Poems from her new manuscript, A FIRE IN HER BRAIN (about Virginia Woolf, Lucia Joyce, and Emily Dickinson), have been published in American Poetry Review, Bennington Review, The Common, Poetry Northwest, and The Academy of American Poets “poem-a-day” series. “With Lines from Virginia Woolf” was a finalist for the 2024 Montreal International Poetry Prize. “Blue Room, Pompeii” was a 2025 Ashland Poetry Press Broadside winner.
Previous work has been published in print and online, including in Boston Review, Gettysburg Review, The Nation, The Paris Review, “poem-a-day” from The Academy of American Poets, Poetry Daily, Poetry Society’s “Poetry in Motion,” Prairie Schooner, and Verse Daily.
Jennifer’s passion is teaching and she has a devoted following of talented students in her manuscript revision workshops on Zoom. She offers private manuscript consultations and teaches craft workshops for 24 Pearl Street of Provincetown Fine Arts Work Center. Since January of 2020, Jennifer has taught in Manhattanville’s MFA program. With Adedayo Agarau, Jennifer is Poetry Reviews coeditor for The Rumpus. With Nicole Callihan & Pichchenda Bao, she coedited the anthology, Braving the Body (Harbor Editions, March 2024).
More info:
Jennifer holds an AB from Brown University and an MFA from Columbia University where she was the Harvey Baker Fellow in her first year and won a Dean’s Fellowship for her second year.
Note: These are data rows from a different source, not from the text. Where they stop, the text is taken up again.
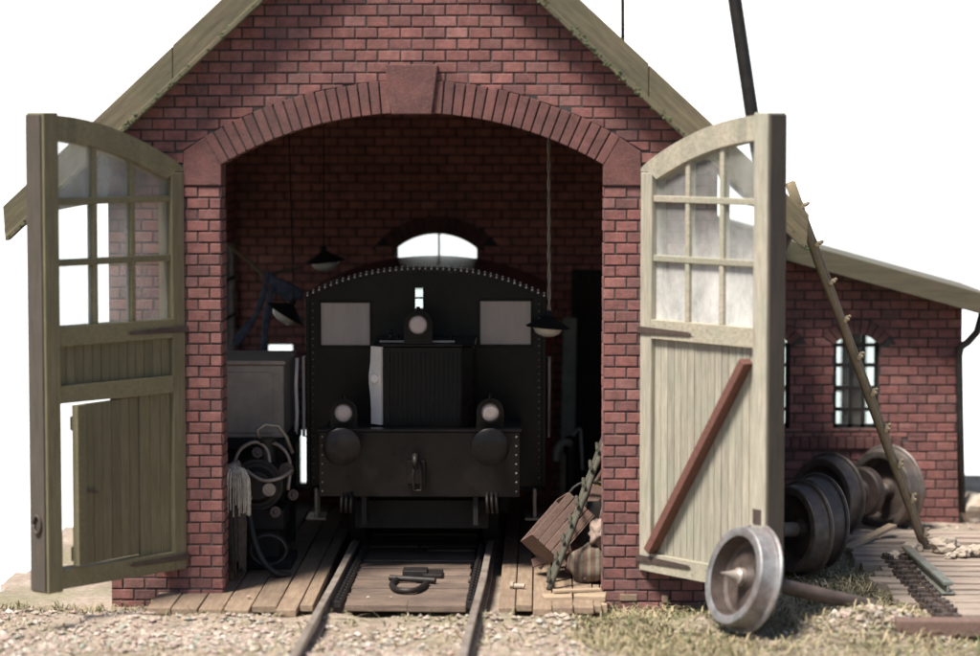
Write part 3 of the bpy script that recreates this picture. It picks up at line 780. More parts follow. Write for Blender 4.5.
for s in (-1, 1):
    for i in range(26): mb.blob((s * (CX - .055), YC0 - .004, lin(.85, 2.8, i / 25)), .011, 1, 0)
mb.build('rivets', 'steel', cab)
for s in (-1, 1): mb = MB(); mb.bx(s * CX - .025, s * CX + .025, YC0 - .02, YC0 + .06, .75, roofline(CX) - .01); mb.build('corner_angle', 'black', cab, bevel=.008)
for W_ in (WL, WR, WS):
    mb = MB(); a, b_, c, d = W_; t = .028 if W_ is not WS else .012
    for q in ((a, a + t, c, d), (b_ - t, b_, c, d), (a + t, b_ - t, c, c + t), (a + t, b_ - t, d - t, d)): mb.bx(q[0], q[1], YC0 - .018, YC0 + .03, q[2], q[3])
    if W_ is WS: mb.bx(a + t, b_ - t, YC0 - .015, YC0 + .02, (c + d) / 2 - .006, (c + d) / 2 + .012)
    f = mb.build('window', 'black', cab, bevel=.005)
    mb = MB(); mb.bx(a + t, b_ - t, YC0 + .008, YC0 + .014, c + t, d - t); mb.build('pane', 'loco_glass' if W_ is not WS else 'clear_glass', f)
# hood
HY = 1.95; ch = .11
def hood_sec(y, in_=0): 
    return [(-.5, y), (-.5 + ch, y - .09)]
mb = MB()
P = [(-.52, HY + .12), (-.40, HY), (.44, HY), (.56, HY + .12), (.56, YC0 - .01), (-.52, YC0 - .01)]
mb.prism(P, lambda u, v, d: V(u, v, d), 1.5, 2.42); hood = mb.build('hood', 'black', loco, bevel=.015)
mb = MB(); P2 = [(-.54, HY + .11), (-.41, HY - .02), (.45, HY - .02), (.58, HY + .11), (.58, YC0 - .012), (-.54, YC0 - .012)]
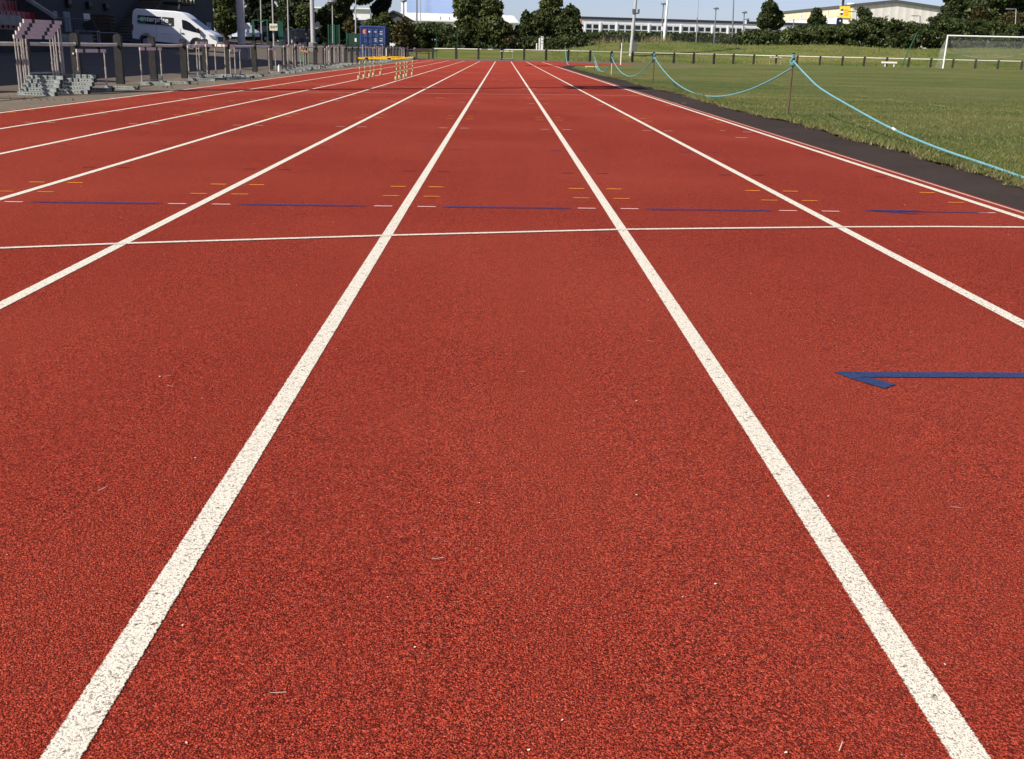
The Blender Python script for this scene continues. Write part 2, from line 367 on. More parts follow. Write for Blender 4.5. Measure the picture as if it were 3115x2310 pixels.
# ------------------------------------------------------------------ markings
MARK_Z = .0120
def tz(x, y): return .0066*min(x, 4)+MARK_Z
def mark(polys, name, mat):             # list of quads (4 pts xy, long=True when only the width wears)
    v = []; f = []; uv = []
    for pts, u in polys:
        n = len(v); v += [(x, y, tz(x, y)) for x, y in pts]; f.append([n, n+1, n+2, n+3]); uv += u
    me = bpy.data.meshes.new(name); me.from_pydata(v, [], f); me.materials.append(mat)
    l = me.uv_layers.new(name='UVMap')
    for i, c in enumerate(uv): l.data[i].uv = c
    o = bpy.data.objects.new(name, me); COL.objects.link(o); return tag(o, kind='structure')
SH = [(-1, -1), (1, -1), (1, 1), (-1, 1)]
def rect(cx, cy, w, h, sk=0): return ([(cx-w/2, cy-h/2-sk), (cx+w/2, cy-h/2+sk), (cx+w/2, cy+h/2+sk), (cx-w/2, cy+h/2-sk)], SH)
X0 = -.5692; LX = [X0+1.22*k for k in range(-5, 4)]
ln = []
for k, x in enumerate(LX):
    w = .056 if 0 < k else .062
    yy = yr(-3, 88.6, 4)
    for a, b in zip(yy, yy[1:]):
        ln.append(([(x-w/2, a), (x+w/2, a), (x+w/2, b), (x-w/2, b)], [(-1, 0), (1, 0), (1, 0), (-1, 0)]))
mark(ln, 'lane_lines', MT['white_line'])
ek = []
yy = yr(-3, 80, 4)
for a, b in zip(yy, yy[1:]): ek.append(([(3.185, a), (3.212, a), (3.212, b), (3.185, b)], [(-1, 0), (1, 0), (1, 0), (-1, 0)]))
mark(ek, 'kerb_line', MT['far_line'])
arc = [(-7, 3.2), (-4.2, 4.30), (-3.0, 4.70), (-2.29, 4.92), (-1.8, 5.08), (-.55, 5.42), (.65, 5.71), (1.88, 5.90), (2.45, 5.96), (3.05, 5.99)]
al = []
for (a, b), (c, d) in zip(arc, arc[1:]): al.append(([(a, b-.022), (c, d-.022), (c, d+.022), (a, b+.022)], [(0, -1), (0, -1), (0, 1), (0, 1)]))
MARK_Z = .0140; mark(al, 'curved_start_line', MT['thin_line'])
MARK_Z = .0128
fl = [(-6.7, 22.95), (-5.6, 22.99), (-1.57, 23.36), (2.63, 23.92), (3.05, 23.96)]
mark([([(a, b-.035), (c, d-.035), (c, d+.035), (a, b+.035)], [(0, -1), (0, -1), (0, 1), (0, 1)]) for (a, b), (c, d) in zip(fl, fl[1:])], 'cross_line', MT['far_line'])
def pairs(Y, h, w, x0=-5, sk=0, off=.13, lanes=range(0, 9), only_left_last=True):
    out = []
    for k in lanes:
        x = LX[k]
        for s in (-1, 1):
            if k == 8 and s > 0: continue
            out.append(rect(x+s*off, Y+.018*x+random.uniform(-.006, .006), w, h))
    return out
mark(pairs(6.49, .032, .115), 'pink_marks', MT['pink'])
mark(pairs(6.96, .026, .112)+pairs(7.45, .034, .11)+pairs(15.0, .05, .11)+pairs(15.6, .05, .1), 'orange_marks', MT['orange'])
mark(pairs(8.42, .03, .10, lanes=[1, 2, 3, 4, 5, 6, 7, 8])+pairs(16.9, .06, .1, lanes=[2, 3, 4, 5]), 'black_marks', MT['blackp'])
mark(pairs(10.36, .03, .11), 'blue_marks', MT['dblue'])
mark(pairs(13.2, .045, .115)+pairs(19.6, .06, .11)+pairs(27.2, .09, .11)+pairs(21.8, .05, .1, lanes=[3, 5, 6]), 'pale_marks', MT['far_line'])
random.seed(3)
sm = []
for i in range(60):
    y = random.uniform(12, 84); x = random.choice(LX)+random.choice((-.13, .13, .3, -.4, .6)); sm.append(rect(x, y, random.uniform(.06, .22), .02+.0022*y))
for y in (45, 57): 
    for k in range(2, 8): sm.append(rect(LX[k]+.61, y+.02*LX[k], .9, .07))
mark(sm, 'faint_marks', MT['far_line'])
bl = []
for k in range(1, 7):
    a, b = LX[k]+.22, LX[k+1]-.22; bl.append(rect((a+b)/2, 6.487+.015*(a+b)/2, b-a, .062, 0.006))
a, b = LX[7]+.36, LX[8]-.12; bl.append(rect((a+b)/2, 6.56, b-a, .045))
bl.append(([(LX[7]+.33, 6.56), (LX[7]+.70, 6.54), (LX[7]+.70, 6.60), (LX[7]+.42, 6.62)], SH)); bl.append(([(LX[7]+.36, 6.56), (LX[7]+.62, 6.44), (LX[7]+.68, 6.47), (LX[7]+.5, 6.55)], SH))
mark(bl, 'blue_bars', MT['dblue'])
P = lambda x, y: tuple(gnd(x, y)[:2])
Z5 = lambda a, b: P(2400+a/3.116, 1050+b/3.116)
e1, e2, e3, e4 = Z5(640, 257), Z5(2600, 266), Z5(2600, 318), Z5(740, 310)
mark([([e1, e2, e3, e4], [(0, -1), (0, -1), (0, 1), (0, 1)]), ([Z5(420, 255), Z5(640, 256), Z5(745, 310), Z5(600, 328)], [(-.9, 0), (.5, .9), (.5, 0), (0, -.9)]),
      ([Z5(600, 326), Z5(735, 303), Z5(1010, 378), Z5(905, 417)], [(.0, -.9), (0, .9), (.8, .9), (.9, -.9)])], 'blue_arrow', MT['blue'])
# faded football pitch lines on the grass
def pl(pts, w):
    out = []
    for a, b in zip(pts, pts[1:]):
        d = (b-a); d.z = 0; nrm = Vector((-d.y, d.x, 0)).normalized()*w
        out.append(([(a-nrm)[:2], (b-nrm)[:2], (b+nrm)[:2], (a+nrm)[:2]], [(0, -1), (0, -1), (0, 1), (0, 1)]))
    return out
MARK_Z = .030
G0 = lambda x, y: gnd(x, y, 0, .02)
R4 = lambda a, b: G0(2300+a/2.541, 150+b/2.541)
mark(pl([G0(1880, 195), G0(1960, 203), G0(2030, 209)], .10)+pl([G0(1900, 213), G0(2100, 229), G0(2220, 239), G0(2340, 253), R4(200, 292)], .06)+pl([R4(200, 290), R4(520, 330), R4(800, 370), R4(1040, 400), R4(1350, 440), R4(1600, 470), R4(2200, 510)], .05)+pl([G0(2045, 212), G0(2140, 214)], .12), 'pitch_lines', MT['pitch'])

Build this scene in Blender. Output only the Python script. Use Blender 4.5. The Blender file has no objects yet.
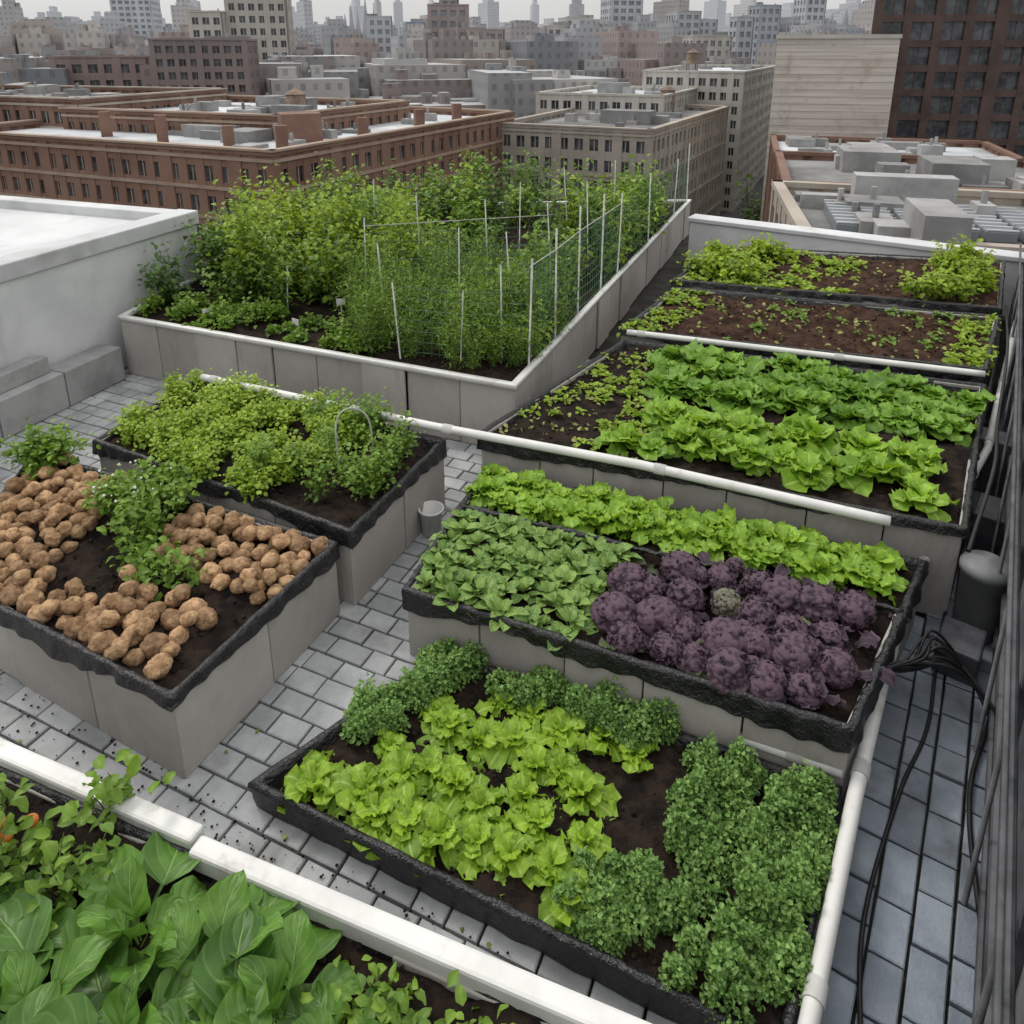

At Brown, she studied with Michael S. Harper and C.D Wright. At Columbia, she studied with Lucie Brock-Broido, Lucille Clifton, and Richard Howard. She has also worked with Patricia Smith and Carolyn Forché. Diane Seuss chose one of her poems for The Academy of American Poets “poem-a-day” series in March 2023, which then won a Pushcart Prize in 2024. Her poem, “Momento Mori: Apple Orchard” was included in the eco-poetry section of the Beford Introduction to Literature (Macmillian, 2024). She has a poem in Invisible Strings: 113 Poets Respond to Songs of Taylor Swift (Ballantine/Random House, December 2024). For over a decade she taught manuscript revision at the Hudson Valley Writers Center, where she served as Program Director. She lives in New York City with her husband, their daughter, and their rescue pit bull, Dottie.